On March 14, 2024, the U.S. Departments of Commerce and State issued rules limiting exports to Nicaragua due to the government’s repression and human rights violations. The Commerce Department’s Bureau of Industry and Security (BIS) finalized a rule imposing restriction, such as end-use and end-user prohibitions, on exports of certain items subject to the Export Administration Regulations (EAR). Simultaneously, the Department of State amended the International Traffic in Arms Regulations (ITAR) to include Nicaragua in its list of Section 126.1 prohibited countries. These actions aim to address ongoing foreign policy and national security concerns regarding the Nicaraguan government’s actions, including crackdowns on democratic movements, targeting of peaceful protestors, involvement in death squads, and carrying out extrajudicial killings, disappearances, and kidnappings. BIS also highlighted Nicaragua’s deepening military and security ties with Russia, including its support for Russia’s invasion of Ukraine. The State Department expressed its commitment to using diplomatic and economic tools to support human rights and fundamental freedoms in Nicaragua.

The Chair of the UN Sudan Sanctions Committee briefed the Committee on violations of the arms embargo. The US representative expressed concern over the significant transit of weapons into Darfur from Chad, Libya and the Central African Republic. The Sudanese representative reiterated the government’s stance that the punitive measures imposed by the Sanctions Committee are no longer appropriate. Ending sanctions, according to the Sudanese government, would enable better protection of civilians and allow the Sudanese Armed Forces to put an end to violations committed by the Rapid Support Forces.

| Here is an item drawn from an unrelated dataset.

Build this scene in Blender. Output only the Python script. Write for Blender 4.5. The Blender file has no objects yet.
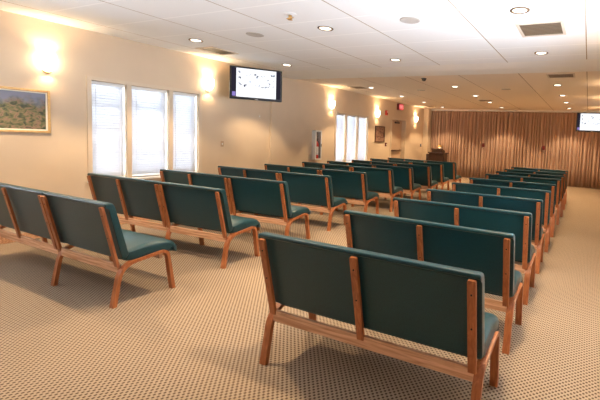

The UK Commons Delegated Legislation Committee and the Lords Grand Committee have discussed the Russia (Sanctions) (EU Exit) (Amendment) Regulations 2024, implementing a ban on Russian diamonds weighing 1 carat or more. Ministers anticipate an annual business impact of approximately £10 million and have delayed the ban on smaller diamonds to allow legitimate traders time to adjust. Opposition members inquired about collaborating with China and India to prevent circumventing the oil price cap. They also expressed concerns about oil being rerouted through third countries and the increased movement of cars to and from Russia via third countries.

HM Treasury announced its plan on March 21, 2024, regarding the designation of critical third parties in the UK financial services sector. This move aligns with the UK Government’s intention to implement a regulatory framework for managing the risk posed by these ‘critical’ service providers. These critical third parties are essential service providers within the UK financial services sector and the new regime aims to enhance oversight and mitigate potential risks associated with their operations. This announcement underscores the government’s commitment to maintaining the stability and security of the UK financial system by ensuring robust regulatory measures are in place for critical service providers.